Area of a surface of revolution

[suspenc3]

9x=y^2+18 between 2&6..so y=(9x-18)^1/2

and dy/dx= $$\frac{9}{2 \sqrt{9x-18}}$$

so $$S = 2 \pi \int_2^6 \sqrt{9x-18} \sqrt{1+ \frac{81}{36x+72}}dx$$

If this is all right..then I am stuck

Any help?

 

[eigenglue]

Well first, you have a sign error in the denominator of the second term.
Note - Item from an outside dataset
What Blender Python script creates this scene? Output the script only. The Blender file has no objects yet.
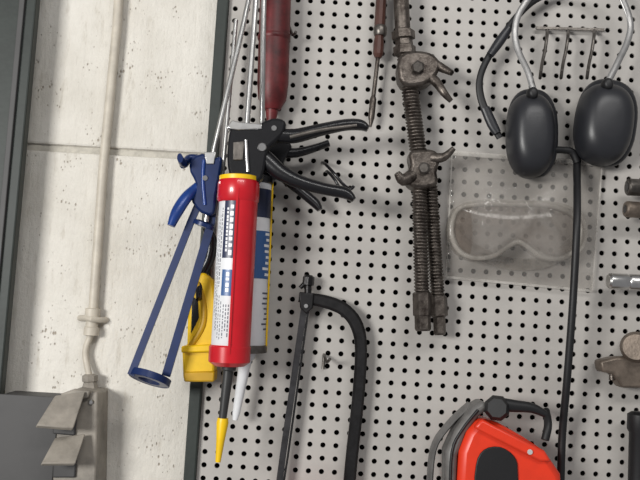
import bpy, bmesh, math, random
from mathutils import Vector, Matrix
random.seed(3)
SC=bpy.context.scene
SC.view_settings.view_transform='Standard'
# ---------------------------------------------------------------- camera
F=800.0; D=1.0; CZ=1.6
ROLL=math.radians(3.3); PITCH=math.radians(5.0)
cam_d=bpy.data.cameras.new('camera'); cam_d.lens=36*F/640; cam_d.clip_start=0.01
cam=bpy.data.objects.new('camera',cam_d); SC.collection.objects.link(cam)
Rm=Matrix.Rotation(math.radians(90)+PITCH,3,'X')@Matrix.Rotation(-ROLL,3,'Z')
_r=Rm@Vector((1,0,0))
if _r.z<0: Rm=Matrix.Rotation(math.radians(90)+PITCH,3,'X')@Matrix.Rotation(ROLL,3,'Z')
C=Vector((0,-D,CZ-math.tan(PITCH)*D))
M4=Rm.to_4x4(); M4.translation=C; cam.matrix_world=M4
SC.camera=cam
def P(px,py,d=0.0):
    v=Rm@Vector(((px-320)/F,(240-py)/F,-1.0))
    t=(-d-C.y)/v.y
    return C+v*t
def S(d=0.0): return (D-d)/F
# ---------------------------------------------------------------- materials
def lin(c):
    return tuple([((x/255)/12.92 if x/255<=0.04045 else ((x/255+0.055)/1.055)**2.4) for x in c])+(1,)
_m={}
def mat(name,col,rough=0.5,metal=0.0,var=0.15,nscale=60,bump=0.0,bscale=300,col2=None,coat=0.0):
    if name in _m: return _m[name]
    m=bpy.data.materials.new(name); m.use_nodes=True; nt=m.node_tree; N=nt.nodes; L=nt.links
    b=N['Principled BSDF']; b.inputs['Roughness'].default_value=rough; b.inputs['Metallic'].default_value=metal
    b.inputs['Coat Weight'].default_value=coat
    tc=N.new('ShaderNodeTexCoord')
    n=N.new('ShaderNodeTexNoise'); n.inputs['Scale'].default_value=nscale; n.inputs['Detail'].default_value=6; n.inputs['Roughness'].default_value=0.65
    L.new(tc.outputs['Object'],n.inputs['Vector'])
    r=N.new('ShaderNodeValToRGB'); L.new(n.outputs['Fac'],r.inputs['Fac'])
    c=lin(col); 
    c2=lin(col2) if col2 else tuple([x*(1-var*2) for x in c[:3]])+(1,)
    r.color_ramp.elements[0].position=0.32; r.color_ramp.elements[0].color=c2
    r.color_ramp.elements[1].position=0.6; r.color_ramp.elements[1].color=c
    L.new(r.outputs['Color'],b.inputs['Base Color'])
    if bump>0:
        n2=N.new('ShaderNodeTexNoise'); n2.inputs['Scale'].default_value=bscale; n2.inputs['Detail'].default_value=4
        L.new(tc.outputs['Object'],n2.inputs['Vector'])
        bp=N.new('ShaderNodeBump'); bp.inputs['Strength'].default_value=bump; bp.inputs['Distance'].default_value=0.001
        L.new(n2.outputs['Fac'],bp.inputs['Height']); L.new(bp.outputs['Normal'],b.inputs['Normal'])
    _m[name]=m; return m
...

Should be -72.

To integrate, you could mulitply the terms in the square roots and manipulate them algebraically to get something simpler.

 

[Gagle The Terrible]

$$S = 2 \pi \int_2^6 \sqrt{9x-18} \sqrt{1+ \frac{81}{36x-72}}dx$$

$$S = 6 \pi \int_2^6 \sqrt{x-1/4} }dx$$

Using the substitution u = x+1/4 you will get your answer

Hope it helps.

 

[pizzasky]

I think you should get $$S=6\pi\int_2^6\sqrt{x+\frac{1}{4}}dx$$

Also, since $$x+\frac{1}{4}$$ is linear, you can use the standard formula:-

$$\int(ax+b)^ndx=\frac{(ax+b)^{n+1}}{a(n+1)}+c$$, where n is unequal to -1.

 

[suspenc3]

$$S=6\pi\int_2^6\sqrt{x+\frac{1}{4}}dx$$

How did you get this?

 

[pizzasky]

Consider, $$\sqrt{9x-18} \sqrt{1+\frac{81}{36x-72}}=[(9x-18)(1+\frac{81}{36x-72})]^\frac{1}{2}$$

Carry out some factorization and re-expression and you should get what I got!